Trishul Bhumkar, managing partner at Zenith India, part of Publicis Media, a global media agency, pointed to the Asia Cup and Women’s Cricket World Cup in September as key AdEx boosters. Navin Khemka, president, client solutions at WPP Media South Asia, said that although the tight festival calendar might dampen overall volumes, spends are still expected to match last year’s trajectory. He added that media investment patterns are shifting, but overall spend growth remains healthy.
The shorter festival season, down to roughly 45 days, may push advertisers to opt for more tactical campaigns, Panchapakesan said, with media plans prioritising channels that offer high impact and return on investment (RoI). “Float-based campaigns will likely be skewed toward platforms that deliver higher effectiveness and measurable returns.”
A senior advertising executive, speaking on condition of anonymity, said brands are less buoyant in terms of ad spends than they were at the start of the year. Last year, television advertising durations dipped by 8 per cent year-on-year during the August–December period, while print saw a 3 per cent drop in ad space during the same period, according to TAM AdEx data.
“Given current market conditions, brands will stay cautious and focus on spend versus RoI,” said Manish Solanki, chief operating officer (COO) and co-founder of TheSmallBigIdea, a digital marketing agency. He believes the industry is headed for a “cautious rebound”, with festival ad spends projected to grow by 8 to 10 per cent over last year. That’s more subdued than the 15 to 18 per cent increases seen during the 2022–2023 festival cycle.
The season, starting with Raksha Bandhan in August and stretching to Diwali in October, is expected to draw heavy ad spends from sectors including automotive, e-commerce, quick commerce, FMCG (fast-moving consumer goods), BFSI (banking, financial services and insurance), consumer durables, personal care, real estate, and gaming.
Media buying executives say the momentum in ad spends is likely to continue beyond the festival season.
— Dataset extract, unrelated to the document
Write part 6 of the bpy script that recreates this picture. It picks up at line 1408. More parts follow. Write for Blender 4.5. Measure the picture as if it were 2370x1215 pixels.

Bhumkar noted that digital remains the biggest magnet for incremental budgets, with Connected TV (CTV) and over-the-top (OTT) platforms powering that growth.
Havas Media India forecasts digital festival ad spends to grow between 18 per cent and 22 per cent. CTV alone could see a 22-25 per cent rise. Panchapakesan added that post-festival growth may continue, with broadcasters and content platforms lining up non-fiction formats, premieres, and major sporting events.
Russhabh R Thakkar, founder and CEO of CTV ad-tech firm Frodoh, said: “CTV ad spends this festival season are expected to grow by around 8 to 11 per cent over last year.” He attributes the growth to better demand planning, improved inventory, and enhanced measurement tools. With the Assembly elections in Bihar expected in October and November, political ad spends could further lift the market.
Print media, too, may hold its ground. Panchapakesan said bundled deals and premium slots, such as front-page, back-page and jacket ads, are helping sustain print ad spends. The medium is projected to grow by around 15 per cent over last year’s festival period.
Television, however, remains on shakier ground. Arghya Chakravarty, COO of Shemaroo Entertainment, said the company remains cautious about any significant rebound in TV ad revenue. With budgets shifting towards platforms like YouTube, Meta, and e-commerce channels, digital-first brands are leading the charge. While the digital momentum is expected to continue, a broader revival will hinge on consumer sentiment and spending strength.
TV advertising revenues declined for a second straight year in 2024, according to Chakravarty, marking the slowest growth in nearly seven years, a sign of how sharply marquee ad spends have pivoted to digital.